Likely the code was of the form:

if (k == "+" && (0 < nblocks && nblocks != 4))
    nblocks = nblocks + 1;

This would allow the number of blocks to be incremented if its value was 0 to 3. Once its value was 4, it would no longer increment. Because nblocks had been changed to 5, the expression holds true, so its value would be incremented. Hugh continued to increment the value until it was 127. 127 is the upper bound of a signed char, so that when the + key is pressed again, in all likelihood the value of nblocks will change to -128. Pausing for a moment to consider this, Hugh proceeded to press the + key once more, the display flashes -128 for an instant and then the screen goes black. Actually every screen in the plane, and the entire entertainment system crashed. A simple logic error.

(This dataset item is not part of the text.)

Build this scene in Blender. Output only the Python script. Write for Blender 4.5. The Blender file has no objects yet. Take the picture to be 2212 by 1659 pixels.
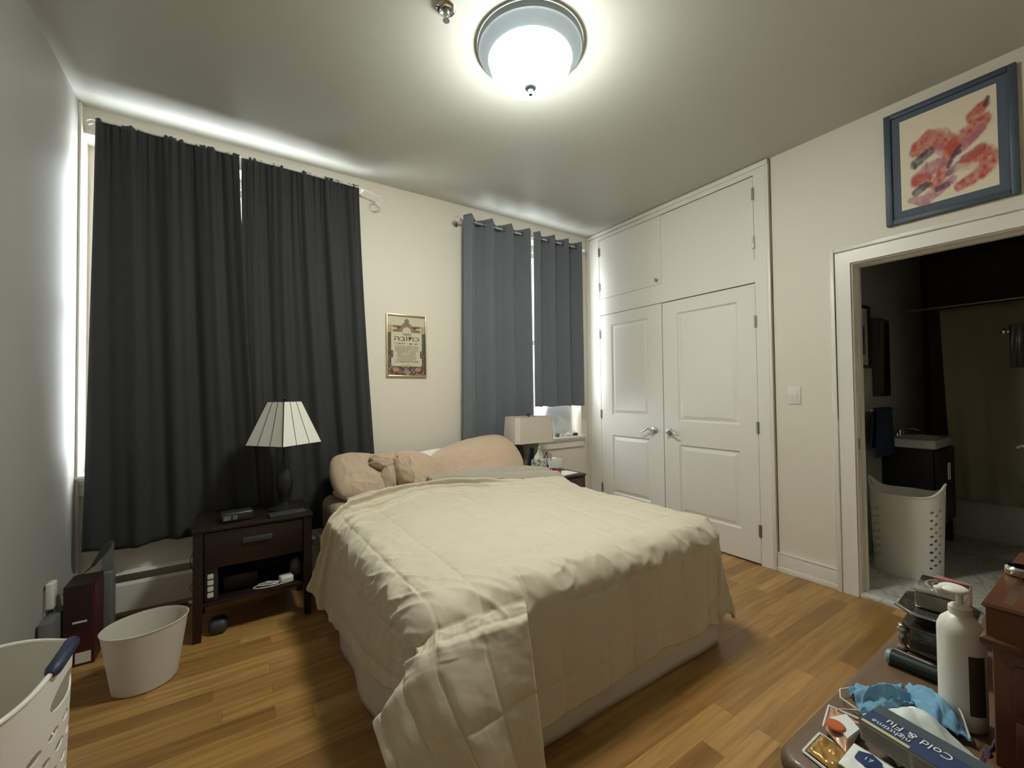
import bpy, bmesh, math, random
import numpy as np
from mathutils import Vector, Matrix
random.seed(7)
C = bpy.context.scene.collection
SC = bpy.context.scene
PI = math.pi

# ---------------------------------------------------------------- camera, world, exposure, daylight
CAM_H = 1.26
F_PX, YAW, PITCH, ROLL = 908.86, .586, .021, -.011
cyw, syw, cpt, spt = math.cos(YAW), math.sin(YAW), math.cos(PITCH), math.sin(PITCH)
fwd = Vector((syw*cpt, cyw*cpt, spt)); rt = Vector((cyw, -syw, 0)); up = rt.cross(fwd)
r2 = rt*math.cos(ROLL) + up*math.sin(ROLL); u2 = -rt*math.sin(ROLL) + up*math.cos(ROLL)
cd = bpy.data.cameras.new('camera'); cam = bpy.data.objects.new('camera', cd); C.objects.link(cam)
cam.matrix_world = Matrix(((r2.x, u2.x, -fwd.x, 0), (r2.y, u2.y, -fwd.y, 0), (r2.z, u2.z, -fwd.z, CAM_H), (0, 0, 0, 1)))
cd.sensor_width = 36; cd.sensor_fit = 'HORIZONTAL'; cd.lens = F_PX/2212*36; cd.clip_start = .02
SC.camera = cam
SC.view_settings.view_transform = 'Standard'; SC.view_settings.look = 'None'
SC.view_settings.gamma = 1; SC.view_settings.use_curve_mapping = False
SC.cycles.diffuse_bounces = 10; SC.cycles.max_bounces = 16
SC.view_settings.exposure = 1.4
w = bpy.data.worlds.new('world'); SC.world = w; w.use_nodes = True
w.node_tree.nodes['Background'].inputs[0].default_value = (.85, .93, 1, 1)
w.node_tree.nodes['Background'].inputs[1].default_value = 2.0
LAMP_EMIT = 38.0
DAY_LEFT, DAY_RIGHT = 46.0, 14.0
def area(name, loc, sx, sz, power, col):
    l = bpy.data.lights.new(name, 'AREA'); l.shape = 'RECTANGLE'; l.size = sx; l.size_y = sz; l.energy = power; l.color = col
    o = bpy.data.objects.new(name, l); o.location = loc; o.rotation_euler = (-PI/2, 0, 0); C.objects.link(o)
    return o

# ---------------------------------------------------------------- room numbers (metres; camera stands at the origin)
L, R, D, H, FW = -.717, 3.182, 3.283, 2.909, -.75
area('daylight_outside_wide_window', (.05, D+.42, 1.78), 1.5, 1.92, DAY_LEFT, (.93, .97, 1))
area('daylight_outside_small_window', (2.44, D+.42, 1.78), 1.3, 1.92, DAY_RIGHT, (.93, .97, 1))

# ---------------------------------------------------------------- materials
def nodes(name):
    m = bpy.data.materials.new(name); m.use_nodes = True
    nt = m.node_tree; b = nt.nodes['Principled BSDF']
    return m, nt, b
def mat(name, col, rough=.6, metal=0, var=.06, nscale=8, bump=0, bscale=60, trans=0, emit=0, spec=.5, sheen=0, coat=0, stretch=(1, 1, 1)):
    m, nt, b = nodes(name); N = nt.nodes; K = nt.links
    b.inputs['Roughness'].default_value = rough; b.inputs['Metallic'].default_value = metal
    b.inputs['Specular IOR Level'].default_value = spec
    b.inputs['Sheen Weight'].default_value = sheen; b.inputs['Coat Weight'].default_value = coat
    b.inputs['Transmission Weight'].default_value = trans
    tc = N.new('ShaderNodeTexCoord'); mp = N.new('ShaderNodeMapping'); mp.inputs['Scale'].default_value = stretch
    K.new(tc.outputs['Object'], mp.inputs['Vector'])
    n = N.new('ShaderNodeTexNoise'); n.inputs['Scale'].default_value = nscale; n.inputs['Detail'].default_value = 4
    K.new(mp.outputs[0], n.inputs['Vector'])
    mx = N.new('ShaderNodeMix'); mx.data_type = 'RGBA'
    mx.inputs[6].default_value = (*[c*(1-var) for c in col], 1); mx.inputs[7].default_value = (*[min(1, c*(1+var)) for c in col], 1)
    K.new(n.outputs['Fac'], mx.inputs[0]); K.new(mx.outputs[2], b.inputs['Base Color'])
    if bump:
        n2 = N.new('ShaderNodeTexNoise'); n2.inputs['Scale'].default_value = bscale; n2.inputs['Detail'].default_value = 3
        K.new(mp.outputs[0], n2.inputs['Vector'])
        bp = N.new('ShaderNodeBump'); bp.inputs['Strength'].default_value = bump; bp.inputs['Distance'].default_value = .01
        K.new(n2.outputs['Fac'], bp.inputs['Height']); K.new(bp.outputs[0], b.inputs['Normal'])
    if emit:
        b.inputs['Emission Color'].default_value = (*col, 1); b.inputs['Emission Strength'].default_value = emit
    return m
def vcol_mat(name, rough=.6, coat=0, attr='Col'):
    m, nt, b = nodes(name)
    a = nt.nodes.new('ShaderNodeVertexColor'); a.layer_name = attr
    nt.links.new(a.outputs['Color'], b.inputs['Base Color']); b.inputs['Roughness'].default_value = rough
    b.inputs['Coat Weight'].default_value = coat
    return m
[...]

Crashing in-flight entertainment systems has always been relatively easy – partially because they aren’t built very well.   Generally when one node crashes, the entire system is taken down. This may be due to a lack of testing in a real-time environment. This is however slowly changing as IFE systems become more in vogue. Boeing recently tested the IFE system in their 787 Dreamliner by having 250 employees play with the system on a 7-hour flight. The ultimate in real-world testing! Some airlines such as Hawaiian Airlines are debuting the use of iPads for their inflight entertainment – circumventing the need for proprietary IFE systems all together.